Van Tassell and his wife, who own The Clubhouse, and at least eight other investors own the Tormenta franchise. This is the core of a larger group that owns the investment area proposed for the TAD, and which proposes most of the commercial development, including at least one and potentially two 110-bed hotels, some restaurants, a bank, a movie theater and some professional office spaces and loft apartments.

Darin Van Tassell
Darin Van Tassell

Regional grocer

But an exception to the direct if partly visionary planning by the Tormenta group is the  41,000-square-foot grocery store and some smaller businesses in a shopping center proposed for the field south of Veterans Memorial Parkway and east of Old Register Road at their intersection. A “regional grocery store chain,” as Van Tassell describes it, has contracted to buy the corner tract.

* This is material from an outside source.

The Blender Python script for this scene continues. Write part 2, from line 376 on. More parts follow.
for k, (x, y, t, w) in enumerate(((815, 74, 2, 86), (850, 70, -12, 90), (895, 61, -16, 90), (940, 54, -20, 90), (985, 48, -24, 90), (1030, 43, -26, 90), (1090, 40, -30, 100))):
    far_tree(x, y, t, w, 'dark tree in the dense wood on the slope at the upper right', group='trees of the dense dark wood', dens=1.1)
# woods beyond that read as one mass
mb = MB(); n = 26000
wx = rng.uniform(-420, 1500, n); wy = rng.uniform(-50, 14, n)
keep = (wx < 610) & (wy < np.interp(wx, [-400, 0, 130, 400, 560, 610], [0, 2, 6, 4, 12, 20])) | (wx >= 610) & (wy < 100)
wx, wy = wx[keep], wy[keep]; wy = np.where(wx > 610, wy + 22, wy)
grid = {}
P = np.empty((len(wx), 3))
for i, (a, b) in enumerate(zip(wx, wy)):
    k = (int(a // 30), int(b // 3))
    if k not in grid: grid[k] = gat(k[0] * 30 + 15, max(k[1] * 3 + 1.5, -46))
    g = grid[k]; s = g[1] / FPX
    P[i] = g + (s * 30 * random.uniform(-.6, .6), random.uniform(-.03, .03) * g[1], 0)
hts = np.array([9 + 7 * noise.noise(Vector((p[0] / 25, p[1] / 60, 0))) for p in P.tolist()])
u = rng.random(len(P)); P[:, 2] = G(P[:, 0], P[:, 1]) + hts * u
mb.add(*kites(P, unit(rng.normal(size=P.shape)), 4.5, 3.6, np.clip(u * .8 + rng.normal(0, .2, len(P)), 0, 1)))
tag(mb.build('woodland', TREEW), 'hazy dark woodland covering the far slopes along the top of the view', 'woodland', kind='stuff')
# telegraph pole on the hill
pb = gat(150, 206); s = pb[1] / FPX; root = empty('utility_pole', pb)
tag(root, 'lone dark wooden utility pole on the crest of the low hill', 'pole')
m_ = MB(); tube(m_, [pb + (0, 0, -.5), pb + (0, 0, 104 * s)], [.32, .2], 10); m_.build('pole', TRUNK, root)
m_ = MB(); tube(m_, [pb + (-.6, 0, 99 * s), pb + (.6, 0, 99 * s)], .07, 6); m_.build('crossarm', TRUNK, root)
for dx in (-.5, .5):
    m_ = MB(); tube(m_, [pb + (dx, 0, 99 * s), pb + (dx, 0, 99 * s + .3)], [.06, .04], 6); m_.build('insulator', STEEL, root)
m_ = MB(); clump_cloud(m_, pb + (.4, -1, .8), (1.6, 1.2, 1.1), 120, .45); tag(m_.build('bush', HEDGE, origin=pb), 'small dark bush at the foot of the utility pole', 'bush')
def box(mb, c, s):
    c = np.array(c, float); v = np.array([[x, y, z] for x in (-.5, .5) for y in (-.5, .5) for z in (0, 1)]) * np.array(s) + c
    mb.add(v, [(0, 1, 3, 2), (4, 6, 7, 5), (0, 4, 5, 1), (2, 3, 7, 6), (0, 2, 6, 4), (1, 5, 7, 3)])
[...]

“I can tell you they have until the end of the year, but I think it will be sooner rather than later,” he said Thursday when asked when there will be an announcement about the grocery store.

In fact, after Van Tassell described TAD-funded development of public roads as a necessary condition for the grocery store being built, the three elected boards made a decision by a grocery store company a requirement for the TAD’s existence.

The intergovernmental agreement requires “commencement” of the grocery store project by Dec. 31 and defines this as the grocery store operator issuing “an approval letter indicating its intention to locate such grocery store within the Old Register TAD.”

A further passage states that if that doesn’t happen, the inclusion of county and school system property taxes in the TAD “shall automatically terminate and the City shall be obligated to dissolve, by resolution of the City, the Old Register TAD as of December 31, 2018.”

Otherwise, that is the date the TAD increment funding would be established, based on property values at the end of 2018. Beginning Jan. 1, revenue gained from any new construction and rising appraisals in the district would be directed to the infrastructure projects there. But revenue from tax on the previously existing values would continue to go to the city, county and school board for their regular budgets.

Both Bulloch County Attorney Jeff Akins and Statesboro City Attorney Cain Smith confirmed Monday that the intergovernmental agreements make the TAD’s existence dependent on the grocery store decision.

“We discussed it and everybody was agreeable to that provision,” Akins said.

Smith said the county and the BOE would not have been on board without this provision but that he didn’t recall there being any resistance to it from city officials, either.

 

Mostly for roads

The TAD funding could be used for other public infrastructure needed for the project, such as water or sewer mains. But Van Tassell has estimated that 90 to 95 percent of the proposed public funding will be for road work. Some widening along Old Register Road is proposed. A new connector road, paralleling Veterans Memorial Parkway on the other side of the grocery store shopping center, is proposed to run from Old Register Road to an extension of Akins Boulevard.

Right now, Akins Boulevard is the main entrance to Georgia Southern University inside the parkway. The extension, to be funded by the university, would be on the other side of the parkway, where it would also lead to the university’s proposed South Campus, currently accessed from Lanier Drive. The university has purchased property for the Akins extension and has recently been developing a connecting street in the style of the boulevard in the Aruba Avenue area.

The “bottom line is that public infrastructure improvement eventually has to be done anyway in order to conform with GSU's existing and ongoing extension of Aruba Avenue regardless of the funding source,” Smith said Monday. “However, the issuance of TAD revenue bonds made possible by the inclusion of county and board increments allows the improvements to proceed much more quickly than they would have otherwise.”

The TAD plan authorizes the city to issue tax allocation bonds or obtain loans to be repaid with the TAD funds, but limits the bond funds to public infrastructure spending in the defined district.

As added security, the agreements also provide that if TAD revenues fell short, the property owners within the same area could be assessed a “special service district” tax to repay the bonds. This would be a tax on the owners proposing the new development.

 

Wagner reassured

When Van Tassell first presented the plan to the Board of Education, District 1 BOE member Cheri Wagner said she had researched the use of tax allocation districts elsewhere in Georgia and had concerns. She particularly questioned wording that appeared to allow any “additional revenue” to be used for other infrastructure projects.

But the agreements restrict the projects to those needed to support the proposed development in the district and call for the TAD to end as soon as the revenue it produces repays any debt for the infrastructure. After the school board’s attorneys helped draw up the agreement, Wagner supported the TAD.

“Mr. Van Tassell did a great job in showing how the money is going to come back, and taxpayer money is being utilized just to put in roads and infrastructure, and then the long-term return on it clearly will be a benefit,” Wagner said after Thursday’s meeting.

Van Tassell also told the board that, since the school system receives two cents in local sales tax on every dollar, it stands to gain more from the increased retail trade than it would temporarily give up in property taxes.